EXERCISE DETAILS:
Tally the lines holding "Write" and state only that figure.

Records with scene code:
((

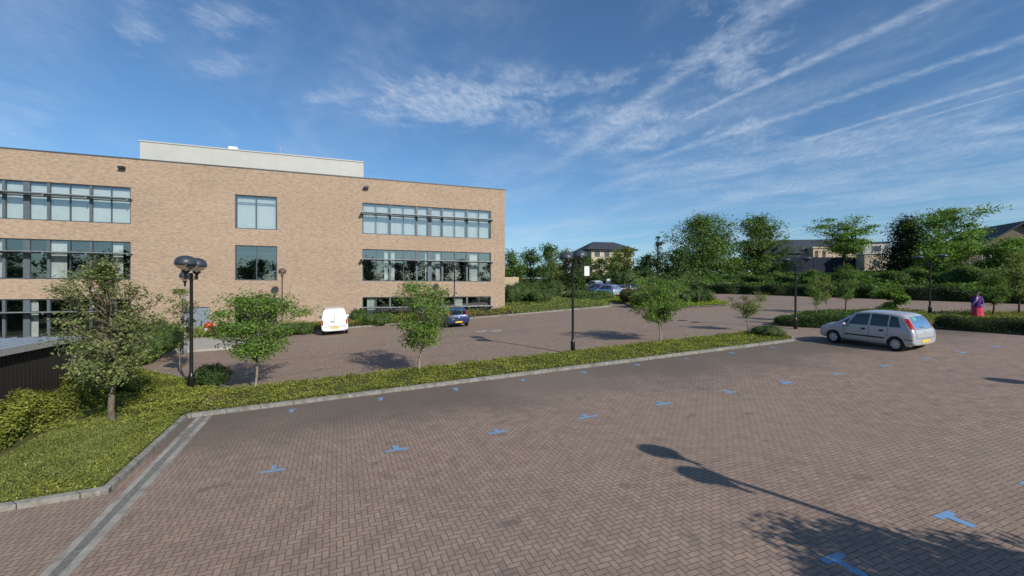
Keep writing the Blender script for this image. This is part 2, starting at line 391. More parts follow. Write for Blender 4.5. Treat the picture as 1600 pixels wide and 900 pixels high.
def hedge(label, path, w, h, dens=260, ls=.07, mat='deep', name='hedge', cat='hedge', seed=3, rough=.16, core_mat='dark', group=None, zoff=0.):
    """path: xy points; clipped or loose hedge following the ground"""
    r = np.random.default_rng(seed); P = [Vector(p) for p in path]; seg = []
    res = []; 
    for a, b in zip(P[:-1], P[1:]):
        n = max(1, int((b-a).length/.5)); res += [a.lerp(b, i/n) for i in range(n)]
    res.append(P[-1]); nrm = []
    for i in range(len(res)):
        d = (res[min(i+1, len(res)-1)]-res[max(i-1, 0)]).normalized(); nrm.append(Vector((-d.y, d.x)))
    K = 9; vs = []; A = [math.pi*k/(K-1) for k in range(K)]
    sec = lambda a: (math.copysign(abs(math.cos(a))**.55, math.cos(a)), math.sin(a)**.55)
    pts = []; outs = []
    def wob(p, a, i): return 1+rough*(math.sin(p.x*1.9+seed)+math.sin(p.y*2.3+a*3+seed)+.6*math.sin(p.x*4.7+p.y*3.9+a*2))*.6
    for i, (p, n) in enumerate(zip(res, nrm)):
        g = G(p.x, p.y)+zoff; e = 1.
        if i == 0 or i == len(res)-1: e = .6
        for a in A:
            c, s_ = sec(a); k = wob(p, a, i)*e*.86
            vs.append((p.x+n.x*c*w/2*k, p.y+n.y*c*w/2*k, g+s_*h*k-.02))
    fs = [(i*K+k, i*K+k+1, (i+1)*K+k+1, (i+1)*K+k) for i in range(len(res)-1) for k in range(K-1)]
    fs += [tuple(range(K)), tuple((len(res)-1)*K+k for k in range(K))[::-1]]
    Ltot = (len(res)-1)*.5; N = int(Ltot*(w+2*h)*dens)
    ii = r.random(N)*(len(res)-1); aa = r.random(N)*math.pi
    X = np.array([[p.x, p.y] for p in res]); NN = np.array([[n.x, n.y] for n in nrm])
    i0 = np.minimum(ii.astype(int), len(res)-2); f = (ii-i0)[:, None]
    px = X[i0]*(1-f)+X[i0+1]*f; nx = NN[i0]
    c = np.sign(np.cos(aa))*np.abs(np.cos(aa))**.55; s_ = np.sin(aa)**.55
    k = 1+rough*.6*(np.sin(px[:, 0]*1.9+seed)+np.sin(px[:, 1]*2.3+aa*3+seed)+.6*np.sin(px[:, 0]*4.7+px[:, 1]*3.9+aa*2))
    end = np.minimum(ii, len(res)-1-ii); k *= np.clip(.65+end*.4, 0, 1)
    k *= .86+np.abs(r.normal(size=N))*.10
    gx = px[:, 0]+nx[:, 0]*c*w/2*k; gy = px[:, 1]+nx[:, 1]*c*w/2*k
    gz = np.array([G(a, b) for a, b in px])+s_*h*k+zoff
    pts = np.stack([gx, gy, gz], 1); outs = np.stack([nx[:, 0]*c, nx[:, 1]*c, s_], 1)*.8
    return core_and_leaves(name, label, cat, [(vs, fs)], pts, outs, ls, mat, core_mat, group)
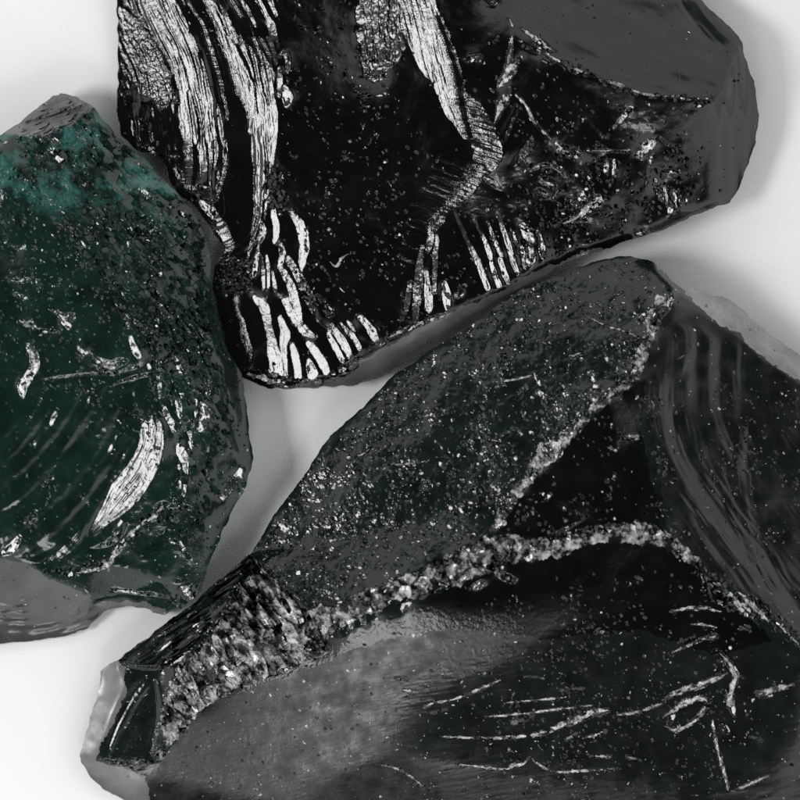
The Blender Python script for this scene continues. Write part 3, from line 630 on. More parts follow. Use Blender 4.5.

))

FINAL RESULT:
2